Entrevistar um nordestino é como falar com alguém que se conhece há muito tempo. Eles são descontraídos, dizem o que vêm à cabeça, e logo no primeiro encontro, te chamam para uma visita para assim prosear um pouco mais. O sotaque ajuda na construção dessa imagem de "gente boa" do nordestino. O ritmo da fala é simpático e bem-humorado, bastante convidativo para estender o bate-papo, visse!
Em Campo Grande, eles não são muitos, mas fazem a diferença – os últimos dados do IBGE, do ano 2.000, que mostra a população dividida por regiões, aponta número aproximado de 30 mil pessoas vindas dessa região do país para a cidade. Alguns deles chegaram a criar um Centro de Tradições Nordestinas (CTN), a exemplo do que acontece com os gaúchos que mantém um ativo CTG, mas o modelo acabou não dando certo para reunir o grupo de migrantes do Nordeste que fixaram residência na Capital. Alternativas foram criadas para ser ponto de encontro, entre elas, a Casa do Forró que funcionou por muito tempo nos altos da Avenida Coronel Antonino, mas fechou as portas há pouco mais de seis meses.
Outra forma de reunião dessa turma teve bastante quórum, mesmo que inusitado: o Clube dos Cornos. Criado no Nordeste para ser ponto de encontro de pessoas com problemas de infidelidade do parceiro, acabou assumindo formato irreverente e tornou-se local de descontração e desmistificação da violência. Em Campo Grande, ele foi fundado por baianos e chegou a receber entre 2005 e 2009 – período em que funcionou – 500 filiados, que tinham inclusive carteirinha de associado.

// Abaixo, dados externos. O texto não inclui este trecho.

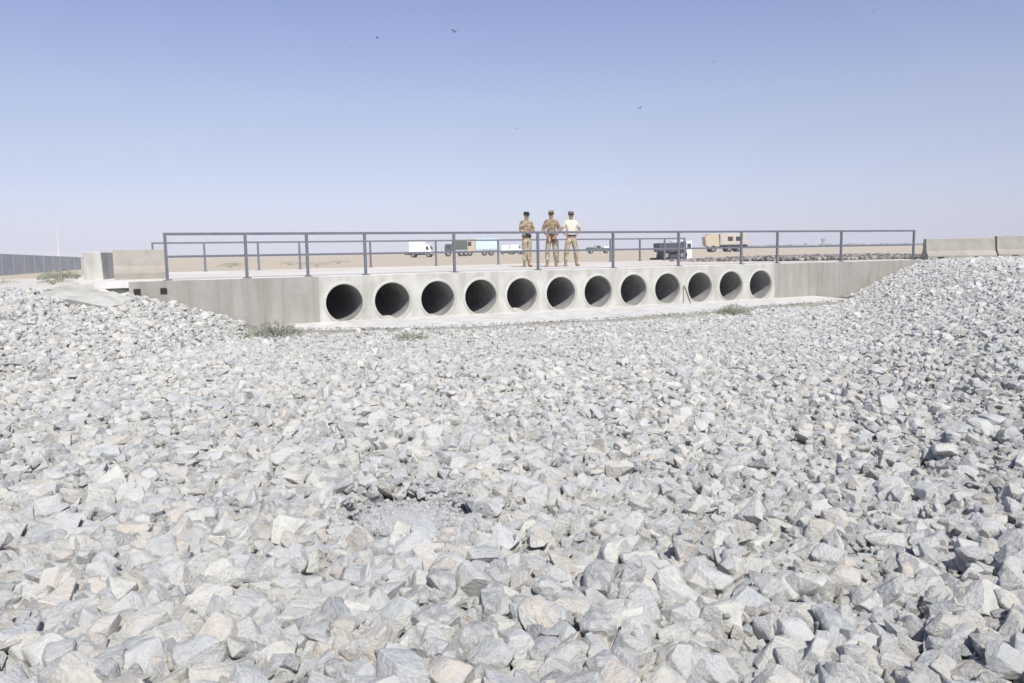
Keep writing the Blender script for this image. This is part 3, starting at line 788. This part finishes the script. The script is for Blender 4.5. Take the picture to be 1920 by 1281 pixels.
# 1 white van at the left: box body, snub nose to the right
t = veh('van', 797, 138, R(-6), 'white box van parked on the desert at left of the parked vehicles', 'van')
part(t, 'cargo_box', 'white', (-2.0, .75, -.95, .95, .75, 2.65)); part(t, 'cab', 'white', (.78, 2.1, -.9, .9, .55, 2.1, (.78, 1.45, -.8, .8)))
part(t, 'windscreen', 'glass', (1.55, 1.93, -.78, .78, 1.35, 1.95, (1.52, 1.60, -.74, .74)), bev=0)
part(t, 'side_window', 'glass', (.95, 1.45, -.93, -.86, 1.3, 1.85, (.95, 1.3, -.90, -.83)), bev=0)
part(t, 'chassis', 'chassis', (-2.2, 2.0, -.8, .8, .40, .72)); wheels(t, (-1.3, 1.35), .78, .38, .24)
part(t, 'ladder_frame', 'chassis', (-2.9, -2.2, -.5, .5, .45, .62))
# 2 dark green truck
t = veh('truck', 862, 150, R(8), 'dark green cargo truck just left of the tan one', 'truck')
part(t, 'cab', 'green', (-2.2, -.9, -1.1, 1.1, .9, 2.3, (-2.0, -.9, -1.0, 1.0))); part(t, 'windscreen', 'glass', (-2.24, -2.14, -.9, .9, 1.5, 2.1, (-2.1, -2.02, -.85, .85)), bev=0)
part(t, 'side_window', 'glass', (-1.8, -1.2, -1.12, -1.04, 1.5, 2.05), bev=0)
part(t, 'cargo_cover', 'green', (-.7, 2.0, -1.15, 1.15, 1.2, 3.0, (-.5, 1.9, -.9, .9))); part(t, 'chassis', 'chassis', (-2.3, 2.2, -.7, .7, .6, .95)); wheels(t, (-1.6, .8, 1.7), .95, .5)
part(t, 'exhaust_pipe', 'chassis', (-.86, -.74, -1.15, -1.03, 1.0, 2.8), bev=0)
# 3 tan cab truck with a pale tarpaulin load
t = veh('truck', 908, 156, R(4), 'tan truck carrying a long pale blue white covered load', 'truck')
part(t, 'cab', 'tan', (-3.1, -1.2, -1.2, 1.2, .85, 3.35, (-2.9, -1.2, -1.1, 1.1))); part(t, 'windscreen', 'glass', (-3.12, -3.0, -1, 1, 1.9, 2.8, (-2.99, -2.9, -.95, .95)), bev=0)
part(t, 'side_window', 'glass', (-2.6, -1.9, -1.24, -1.12, 2.0, 2.7), bev=0)
part(t, 'load_cover', 'bluewhite', (-1.1, 3.1, -1.2, 1.2, 1.25, 3.25, (-1.1, 3.1, -1.05, 1.05))); part(t, 'chassis', 'chassis', (-3.0, 3.2, -.8, .8, .65, 1.0)); wheels(t, (-2.2, .6, 1.9), 1.0, .52)
part(t, 'step_box', 'tan', (-1.2, -.2, -1.2, -.8, .7, 1.15)); part(t, 'rear_lamp', 'folder', (3.1, 3.16, -1.1, -.9, 1.0, 1.2), bev=0)
# 4 two pale vans far off
for px, y, lb, rz in ((953, 205, 'small pale van far off between the covered truck and the leftmost person', .1), (972, 190, 'small white van far off right beside the leftmost person', -.2)):
    t = veh('van', px, y, rz, lb, 'van')
    part(t, 'body', 'white', (-1.1, 1.0, -.9, .9, .55, 2.3, (-1.1, .9, -.8, .8))); part(t, 'bonnet', 'white', (1.0, 1.7, -.85, .85, .55, 1.3))
    part(t, 'windscreen', 'glass', (.95, 1.12, -.7, .7, 1.4, 2.0, (.9, 1.0, -.7, .7)), bev=0); part(t, 'chassis', 'chassis', (-1.1, 1.6, -.7, .7, .35, .53)); wheels(t, (-.7, 1.1), .75, .34, .2)
# 5 low greenish pickup
t = veh('pickup', 1126, 168, R(3), 'low green pickup on the desert right of the people', 'pickup')
part(t, 'body', 'green', (-2.5, 2.4, -.9, .9, .5, 1.1)); part(t, 'cab', 'sand', (-.9, .7, -.85, .85, 1.12, 1.85, (-.5, .5, -.75, .75)))
part(t, 'side_window', 'glass', (-.6, .5, -.88, -.8, 1.2, 1.65, (-.4, .35, -.82, -.74)), bev=0); part(t, 'load', 'white', (1.0, 2.2, -.7, .7, 1.12, 1.5)); wheels(t, (-1.6, 1.6), .8, .38, .24)
part(t, 'bonnet', 'green', (-2.4, -1.0, -.85, .85, 1.1, 1.3))
# 6 charcoal trailer body with a white cab, nearer, its wheels below the road edge
x6 = sight(1262, 66); z6 = ground(x6, 66)
t = empty('truck', (x6, 66, z6), R(0), label='charcoal tipper truck with white cab, close behind the far railing', cat='truck')
k6 = .0
bz = 1.75-(488-466)*66/F-z6
part(t, 'tipper_body', 'charcoal', (-1.15, 1.0, -1.0, 1.6, bz+.70, bz+1.42, (-1.2, 1.02, -1.0, 1.6))); part(t, 'engine_box', 'charcoal', (-.95, .95, -.8, 1.4, bz+.15, bz+.68))
part(t, 'cab', 'white', (1.04, 1.5, -.9, 1.3, bz+.0, bz+1.55)); part(t, 'window', 'glass', (1.12, 1.42, -.92, -.88, bz+.9, bz+1.35), bev=0)
part(t, 'bumper', 'chassis', (-1.3, 1.0, -1.1, -.9, bz-.02, bz+.14)); part(t, 'tow_bar', 'chassis', (-1.75, -1.1, -.15, .05, bz+.08, bz+.24))
part(t, 'roof_rack', 'white', (.0, 1.0, -.4, 1.0, bz+1.50, bz+1.58)); wheels(t, (-.6, .75), .85, .36, .3)
part(t, 'chassis', 'chassis', (-1.0, 1.3, -.6, 1.2, .4, bz+.1))
# 7 sand coloured armoured truck
t = veh('armoured_truck', 1362, 156, R(2), 'tall sand coloured armoured truck on the desert at right', 'armoured truck')
bm = B(); prism(bm, [(-4.0, 1.3), (-4.2, 2.9), (-3.4, 3.5), (-1.6, 3.4), (-1.4, 1.1), (-3.1, .9)], -1.25, 1.25); obj('front_hull', bm, 'tan', t)
part(t, 'shelter', 'sand', (-1.3, 3.9, -1.25, 1.25, 1.35, 3.45), bev=.1)
for x_ in (.2, 1.75): part(t, 'side_window', 'chassis', (x_, x_+.95, -1.29, -1.24, 2.1, 2.9), bev=0)
part(t, 'windscreen', 'glass', (-4.16, -3.5, -1.0, 1.0, 2.55, 3.2, (-3.75, -3.45, -1.0, 1.0)), bev=0)
part(t, 'chassis', 'chassis', (-1.6, 4.2, -.9, .9, .85, 1.3)); wheels(t, (-2.6, .5, 2.4), 1.1, .62, .4); part(t, 'spare_box', 'sand', (3.9, 4.5, -.7, .7, 1.3, 2.1))
part(t, 'hatch', 'sand', (-.6, .4, -.5, .5, 3.46, 3.65))

# ------------------------------------------------------------------ far setting
# grey fence at far left, panel by panel
fa, fb = Vector((-34.5, 31.5)), Vector((-34.8, 65))
fa = Vector((-26.0, 37.5)); fb = Vector((-33.4, 62.5)); d = (fb-fa)
root = empty('fence', (fa.x-d.x*.3, fa.y-d.y*.3, 1.0), label='long grey panel fence on the plain at far left', cat='fence')
n = 16
for i in range(n):
    t0, t1 = -.3+1.3*i/n, -.3+1.3*(i+1)/n
    p, q = fa+d*t0-Vector(root.location[:2]), fa+d*t1-Vector(root.location[:2])
    h0, h1 = 2.13+(1.80-2.13)*t0-1.0, 2.13+(1.80-2.13)*t1-1.0
    u = (q-p).normalized(); nn = Vector((-u.y, u.x))*.03; q = q-u*.06; dz = -.35
    bm = B(); co = []
    for r_ in (p-nn, q-nn, q+nn, p+nn): co.append((r_.x, r_.y, dz))
    tops = [(p-nn, h0), (q-nn, h1), (q+nn, h1), (p+nn, h0)]
    vs = [bm.verts.new(c) for c in co]+[bm.verts.new((r_.x, r_.y, h_)) for r_, h_ in tops]
    for f in ((3,2,1,0),(4,5,6,7),(0,1,5,4),(1,2,6,5),(2,3,7,6),(3,0,4,7)): bm.faces.new([vs[k] for k in f])
    obj('panel', bm, 'fence' if i % 3 else 'fence2', root)
    bm = B(); tube(bm, [(p.x-u.x*.03, p.y-u.y*.03, dz), (p.x-u.x*.03, p.y-u.y*.03, h0+.06)], .045, 6); obj('post', bm, 'fence', root)
# thin pale mast
bm = B(); tube(bm, [(0, 0, 0), (0, 0, 1.6), (0, 0, 3.4)], [.10, .08, .05], 8)
m_ = empty('mast', (sight(122, 70), 70, .9), label='thin pale mast standing behind the grey fence', cat='mast')
obj('pole', bm, 'deck', m_); part(m_, 'footing', 'deck', (-.3, .3, -.3, .3, -.1, .2))
# two small watch posts on the right horizon
for px, h_, lb in ((1545, 9.5, 'taller grey watch tower on the horizon between the two rightmost railing bays'), (1513, 4.2, 'shorter grey hut on the horizon left of the tower')):
    y = 900; r_ = empty('watch_tower', (sight(px, y), y, ground(sight(px, y), y)), label=lb, cat='tower')
    part(r_, 'shaft', 'far_grey', (-1.2, 1.2, -1.2, 1.2, 0, h_*.75), bev=0); part(r_, 'cabin', 'far_grey', (-1.7, 1.7, -1.7, 1.7, h_*.75, h_), bev=0)
# far line of trees
bm = B()
for i in range(520):
    px = random.choice([random.uniform(1380, 2100), random.uniform(1380, 2100), random.uniform(200, 1380), random.uniform(-300, 300)]); y = random.uniform(900, 1150); x = sight(px, y)
    h_ = random.uniform(1.6, 4.2)*(1 if px > 1380 else .55); wd = random.uniform(5, 16)
    k0 = Vector((x, y, .6))
    for j in range(5):
        c = k0+Vector((random.uniform(-wd/2, wd/2), random.uniform(-3, 3), h_*random.uniform(.25, .6)))
        r = bmesh.ops.create_icosphere(bm, subdivisions=1, radius=1, matrix=Matrix.Translation(c) @ Matrix.Diagonal((wd*.25, 2.5, h_*.45, 1)))
        for v in r['verts']: v.co += noise.noise_vector(v.co*.8)*.6
obj('far_trees', bm, 'treeline', kind='stuff', label='low grey line of far trees along the horizon', cat='trees')
# pale hill at the far left
bm = B(); rows = []
for j, (yy, k) in enumerate(((1700, 0), (1900, .6), (2150, 1), (2600, .6), (3000, 0))):
    rows.append([bm.verts.new((sight(px, 2100), yy, -1+k*max(0, (26*math.exp(-((px+40)/150)**2)+5*noise.noise(Vector((px*.02, j, 0))))))) for px in range(-500, 420, 20)])
for a, b in zip(rows, rows[1:]):
    for i in range(len(a)-1): bm.faces.new((a[i], a[i+1], b[i+1], b[i]))
obj('hill', bm, 'soil', smooth=True, kind='structure')

# ------------------------------------------------------------------ birds
def bird(px, py, y, span, rz, flap, label):
    x = sight(px, y); hor = 470.9-(px-960)*.0158
    ang = math.atan((640.5-py)/F)-R(6.45)
    z = EYE+math.tan(ang)*y - 0
    r_ = empty('bird', (x, y, z), rz, label=label, cat='bird', group='birds in the sky')
    span *= 1.45; r_.scale = (span, span, span)
    bm = B(); tube(bm, [(0, -.26, .0), (0, -.20, .01), (0, -.05, 0), (0, .12, 0), (0, .30, .01)], [.012, .04, .06, .045, .012], 8); obj('body', bm, 'bird', r_, smooth=True)
    for sg in (-1, 1):
        bm = B()
        pts = [(0.03, -.10, .02), (.25, -.14, flap*.25), (.5, .02, flap*.32), (.26, .06, flap*.24), (.03, .08, .02)]
        a = [bm.verts.new((sg*p[0], p[1], p[2]+.008)) for p in pts]; b = [bm.verts.new((sg*p[0], p[1], p[2]-.008)) for p in pts]
        bm.faces.new(a); bm.faces.new(b[::-1])
        for i in range(5): bm.faces.new((a[i], b[i], b[(i+1) % 5], a[(i+1) % 5]))
        bmesh.ops.recalc_face_normals(bm, faces=bm.faces); obj('wing', bm, 'bird', r_)
    bm = B(); box(bm, -.05, .05, .26, .42, -.006, .006); obj('tail', bm, 'bird', r_)
for a in ((868, 58, 60, .42, .5, .8, 'largest dark bird, high in the middle of the sky'),
          (728, 68, 62, .26, 1.2, .9, 'small dark bird left of the largest one'),
          (1203, 207, 66, .33, -.6, .8, 'dark bird right of centre above the rightmost person'),
          (979, 242, 66, .26, .3, .6, 'dark bird directly above the leftmost person'),
          (1338, 122, 90, .26, .8, .5, 'tiny bird at upper right of the sky'),
          (766, 178, 90, .22, -1, .5, 'tiny bird below the small one left of centre'),
          (204, 222, 90, .22, -.4, .5, 'tiny bird at far left of the sky'),
          (256, 224, 95, .20, .9, .5, 'tiny bird just right of the one at far left'),
          (1525, 278, 90, .22, .4, .5, 'tiny bird low in the right part of the sky'),
          (680, 84, 90, .24, .7, .5, 'tiny bird at upper left, beside the small one'),
          (1624, 33, 90, .22, 1.4, .5, 'tiny bird high in the right part of the sky'),
          (1856, 3, 64, .36, .2, .6, 'dark bird at the top right corner')):
    bird(*a)

# ------------------------------------------------------------------ dusty air
bm = B(); box(bm, -7500, 7500, -7500, 7500, -2.2, 32)
hz = obj('haze', bm, None, kind='stuff')
hm_ = bpy.data.materials.new('dusty_air'); hm_.use_nodes = True; n_ = hm_.node_tree.nodes; n_.remove(n_['Principled BSDF'])
pv = n_.new('ShaderNodeVolumePrincipled'); pv.inputs['Color'].default_value = (.96, .97, 1, 1); pv.inputs['Density'].default_value = .0006; pv.inputs['Anisotropy'].default_value = -.22
hm_.node_tree.links.new(pv.outputs[0], n_['Material Output'].inputs['Volume']); hz.data.materials.append(hm_)
S.cycles.volume_bounces = 0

Mas, hoje, com a extinção desses pontos de encontro, o local mais seguro para encontrar uma comida nordestina – mas, sobretudo, pessoas daquela região, é a Tapiocaria Pernambuco. Apresentações culturais, principalmente com músicos que tocam forró, ainda são atrações do local.

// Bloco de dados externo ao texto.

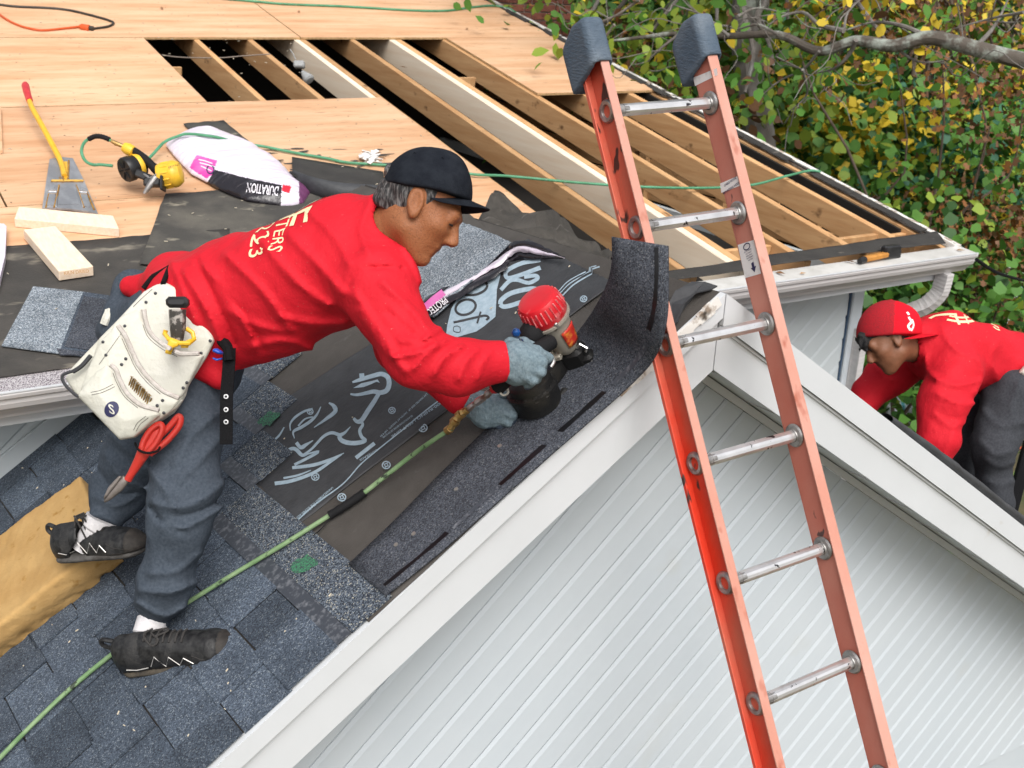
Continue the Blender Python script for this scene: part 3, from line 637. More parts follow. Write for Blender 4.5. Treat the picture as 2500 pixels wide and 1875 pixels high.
for sgn, r0, mw_ in ((1, 0, frp_r), (-1, -LW, frp_l)):
    k = MB(); th = .0045; d = .040; fl = .030
    def bar(n0, n1, ra, rb, m): k.hexa([lad(BOT, n0, ra), lad(BOT, n0, rb), lad(BOT, n1, rb), lad(BOT, n1, ra)] + [lad(.2, n0, ra), lad(.2, n0, rb), lad(.2, n1, rb), lad(.2, n1, ra)], m)
    a, b = sorted((r0, r0 + sgn * th)); bar(-d + .005, d - .005, a, b, 0)
    fo = .027 if sgn > 0 else .019
    a, b = sorted((r0 - sgn * .007, r0 + sgn * fo)); bar(d - .005, d, a, b, 1)
    a, b = sorted((r0 + sgn * .0005, r0 + sgn * fl)); bar(-d, -d + .005, a, b, 0)
    a, b = sorted((r0 + sgn * (fl - .005), r0 + sgn * fl)); bar(-d + .0052, -d + .012, a, b, 0)
    o = k.build('side_rail', [mw_, frp_f], ladder); md = o.modifiers.new('soft edge', 'BEVEL'); md.width = .0016; md.segments = 2
    tag(o, 'bleached pink right rail' if sgn > 0 else 'redder left rail')
for i in range(15):
    t = -.3048 * i; c = lad(t, 0, -LW); k = MB()
    nn = 14; prof_ = [(.0165 if q % 2 else .0157) for q in range(nn)]; pts = []
    for s in (-LW - .002, .003):
        for q in range(nn): an = 2 * math.pi * q / nn; pts.append(lad(t, 0, s) + (LN * math.cos(an) * .92 + LA * math.sin(an)) * prof_[q])
    k.add(pts, [(q, (q + 1) % nn, nn + (q + 1) % nn, nn + q) for q in range(nn)]); rg = k.build('rung', alu, ladder)
    k = MB(); k.lathe(lad(t, 0, -.001), -LR, [(.0165, 0), (.031, .0005), (.032, .004), (.028, .008), (.0185, .009), (.0165, .012)], 24, caps=False); k.build('ferrule', alu_d, rg, True)
    k = MB(); k.lathe(lad(t, 0, -LW - .0045), -LR, [(.0150, -.06), (.0160, -.003), (.0165, .002), (.018, .007), (.026, .008), (.030, .004), (.031, -.001)], 24, caps=False)
    k.lathe(lad(t, 0, -LW - .0045), -LR, [(.0002, -.045), (.0167, -.045)], 16, caps=False); k.build('ferrule', alu_d, rg, True)
for sgn, r0, nm in ((1, 0, 'right'), (-1, -LW, 'left')):
    cc = lad(.148, -.018, r0 + sgn * .012); fr = np.array([LR, LN, LA])
    def f(p, cc=cc, r0=r0, sgn=sgn):
        q = (p - cc) @ fr.T; d = box_(p, cc, fr, (.034 - 0, .066, .098), .02)
        d = smax(d, (q[:, 2] * .9 - .080 + np.maximum(-q[:, 1] + .006, 0) * .52), .02)
        d = smax(d, -(q[:, 2] + .055 - q[:, 1] * .36), .006)
        d = smax(d, (-q[:, 1] - .058 - (q[:, 2] + .1) * .10), .01)
        hole = box_(p, lad(0, 0, r0 + sgn * .012), fr, (.02, .041, .16), .002); d = smax(d, -hole, .003)
        rib = np.abs(q[:, 1] * .45 - q[:, 2] - .055) - .0022; return d - .0012 * np.exp(-np.maximum(rib, 0) * 500) * (np.abs(q[:, 1]) < .045)
    sdf_obj('rail_mitt', f, cc - .14, cc + .14, .0042, mitt_m, ladder)
def rail_label(px, h=.0008, m=white_lab, nm='label'):
    q = [onplane(x, y, LR, lad(0, 0, -h)) for x, y in px]; o = obj(nm, q, [tuple(range(len(q)))], m, ladder); return q
def lettering(s, O, ex, ey, size, m, parent, name='lettering', bold=True, fn=None, center=True):
    v, f = text2d(s, bold); w = v[:, 0].max() if len(v) else 0; P = [O + ex * (x - (w / 2 if center else 0)) * size + ey * y * size for x, y in v]
    if fn: P = [fn(p) for p in P]
    return obj(name, P, f, m, parent)
rail_label([(1697, 210), (1752, 183), (1750, 166), (1692, 190)])
for s, px in (('CABLE HOOK', (1783, 446)), ('MOUNTING HOLE', (1785, 462))): lettering(s, onplane(*px, LR, lad(0, 0, -.0016)), unit(LN + LA * .12), unit(LA - LN * .05), .0085, ink, ladder)
rail_label([(1758, 448), (1807, 427), (1810, 452), (1761, 471)])
q = rail_label([(1801, 598), (1842, 585), (1858, 668), (1819, 679)])
lx, ly = unit(LN * .97 + LA * .1), LA
k = MB(); c = onplane(1823, 602, LR, lad(0, 0, -.0016)); ringp = [(math.cos(t) * .013, math.sin(t) * .008) for t in np.linspace(0, 6.283, 20)]; rv, rf_ = ribbon2(ringp, .003)
k.add([c + lx * x + ly * y for x, y in rv], rf_); c = onplane(1840, 652, LR, lad(0, 0, -.0016))
k.add([c + lx * x + ly * y for x, y in ((-.006, .012), (.004, .014), (.004, .0), (.010, .001), (-.001, -.014), (-.012, .001), (-.006, .0))], [(0, 1, 2, 6), (2, 3, 4), (2, 4, 6), (4, 5, 6)])
tag(k.build('arrow_print', ink, ladder), kind='stuff')
for i, s in enumerate(('SET UP LADDER', 'TO CORRECT', 'ANGLE PLACE', 'TOES AGAINST', 'BOTTOM')): lettering(s, onplane(1826 + i * 1.6, 613 + i * 5.5, LR, lad(0, 0, -.0016)), lx, ly, .0042, ink, ladder)

# ------------------------------------------------------------------ tools and timber lying on the plywood
steel = mat('scuffed steel', (.30, .31, .33), .42, (.52, .53, .55), 9, (1, .3, 1), .4, .65, 6, .25, 70, metal=.55, col3=(.35, .2, .05), scale3=14, lo3=.68, hi3=.75)
yel_paint = mat('yellow enamel', (.72, .42, .03), .42, (.55, .28, .02), 18, lo=.55, hi=.75)
red_grip = mat('red rubber', (.50, .02, .03), .5, (.6, .05, .05), 30)
sp = thing('shingle_remover', 'yellow handled tear off spade with a red grip lying on the plywood', 'roofing spade', MP(150, 470))
k = MB(); top = [MP(x, y, .02) for x, y in ((121, 388), (150, 383), (178, 386), (205, 440), (239, 521), (214, 516), (172, 510), (135, 508), (103, 508), (112, 448))]
k.prism(top, -nM * .008); k.build('blade', steel, sp)
for a, b, w in (((125, 441), (204, 441), .011), ((118, 468), (139, 468), .010), ((191, 468), (214, 470), .010), ((141, 452), (137, 505), .008), ((186, 452), (203, 505), .008)):
    k = MB(); p, q = MP(*a, .022), MP(*b, .022); d = unit(q - p); s = np.cross(nM, d); k.beam(p, q, s * w * .5, nM * .004, 0, .002); k.build('stiffening_rib', yel_paint if w > .0105 else steel, sp)
for px in (((122, 455), (134, 455), (133, 463), (121, 463)), ((196, 452), (207, 452), (210, 463), (199, 463)), ((146, 462), (185, 462), (192, 500), (142, 500)), ((119, 475), (135, 475), (133, 503), (115, 503)), ((194, 475), (212, 476), (221, 506), (203, 504))):
    k = MB(); k.prism([MP(x, y, .0205) for x, y in px], nM * .005); k.build('pressed_panel', steel, sp)
rustm = mat('rusty yellow edge', (.40, .22, .04), .7, (.2, .1, .03), 50)
for pts in ([(124, 443), (204, 443)], [(117, 467), (138, 467), (141, 474), (119, 474), (112, 506)], [(190, 467), (213, 469), (216, 475), (193, 475)], [(144, 452), (139, 480), (132, 506)], [(186, 452), (196, 480), (205, 506)], [(148, 392), (155, 442)], [(168, 392), (166, 440)], [(216, 478), (230, 512)]):
    k = MB(); k.tube([MP(x, y, .0225) for x, y in pts], .0042, 6); k.build('raised_seam', rustm, sp)
k = MB(); k.prism([MP(x, y, .0212) for x, y in ((150, 394), (164, 394), (166, 432), (160, 440), (155, 432))], -nM * .002); k.build('handle_slot', yel_paint, sp)
k = MB(); hp = spline([MP(158, 430, .024), MP(150, 400, .028), MP(138, 373, .04), MP(118, 335, .07), MP(95, 293, .09), MP(78, 262, .10), MP(71, 243, .105)], 5)
k.tube(hp, .0135, 10); k.build('shaft', yel_paint, sp, True)
k = MB(); k.tube([MP(72.5, 247, .104), MP(66, 226, .108), MP(62, 209, .11), MP(61.5, 205, .11)], [.0165, .0185, .0195, .014], 12); k.build('grip', red_grip, sp, True)
def offcut(name, quad, th, lab, h):
    k = MB(); t = [MP(x, y, h) for x, y in quad]; k.hexa([p - nM * th for p in t] + t); o = k.build(name, blockwood)
    md = o.modifiers.new('soft edge', 'BEVEL'); md.width = .003; md.segments = 2; return tag(o, lab, 'wood offcut', 'pale offcuts beside the spade')
offcut('timber_offcut', [(35, 533), (291, 558), (276, 526), (46, 504)], .040, 'long pale timber offcut lying against the spade blade', .042)
oc = offcut('timber_offcut', [(143, 662), (228, 650), (135, 551), (57, 560)], .042, 'short pale timber offcut lying on the black felt', .050)
lettering('KILN DRIED', (MP(187, 668, .04)), V(1, 0, 0), V(0, .2, 1), .018, oldwood, oc)
k = MB(); t = [MP(x, y, .018) for x, y in ((-40, 372), (6, 367), (2, 262), (-40, 262))]; k.hexa([p - nM * .016 for p in t] + t); tag(k.build('plywood_offcut', ply), 'strip of plywood poking in at the left edge', 'plywood strip')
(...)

Jeito de cidade grande, mas com ar interiorano
Convidado para trabalhar em uma concessionária de motocicletas na Capital, o pernambucano Romero Bastos, 46, não pensou duas vezes. Trocou Recife (PE) por Campo Grande num piscar de olhos. "Mesmo com esse jeito de cidade grande, ainda temos por aqui aquele ar interiorano", compara o pernambucano radicado na capital sul-mato-grossense há 8 anos
No entanto, o responsável por trazer Romero para a cidade faleceu em um encontro de motocicletas dois anos depois de ele ter se estabelecido por aqui. Além da perda do amigo, Romero ainda ficou sem emprego. "A concessionária foi vendida para um grupo em São Paulo. Trocaram todo mundo, da copeira ao gerente", lembra-se.
Desempregado, Romero teve de vender o carro para sobreviver por alguns meses na cidade. Casado e com três filhos, o pernambucano procurou, procurou, mas não encontrou modo de subsistência. Foi no momento de crise que apareceu a ideia. "Minha mulher e eu decidimos montar uma tapiocaria porque não há muitos lugares especializados nisso por aqui", relatou.
Nenhum dos dois havia trabalhado como cozinheiro profissional antes do negócio. Mesmo assim, a tapiocaria foi montada pelo casal há seis anos, e hoje é um sucesso entre os nordestinos radicados na cidade e pessoas que gostam da culinária típica e ainda representações artísticas da região. "Organizamos com frequência noites regadas à forro com a banda Caburé Suado, que é um trio de músicos nordestinos", descreve.
Tapioca com dezenas de recheios, buchada de bode, sarapatel e caranguejada são pratos típicos oferecidos pela tapiocaria. "Ainda temos uma cachaça vinda diretamente do Nordeste para acompanhar", lembra Romero. A Tapiocaria Pernambuco está localizada na Rua José Paes de Farias, 77, Vila Jacy. Horário de funcionamento: das 18h às 23h, de terça-feira à sábado.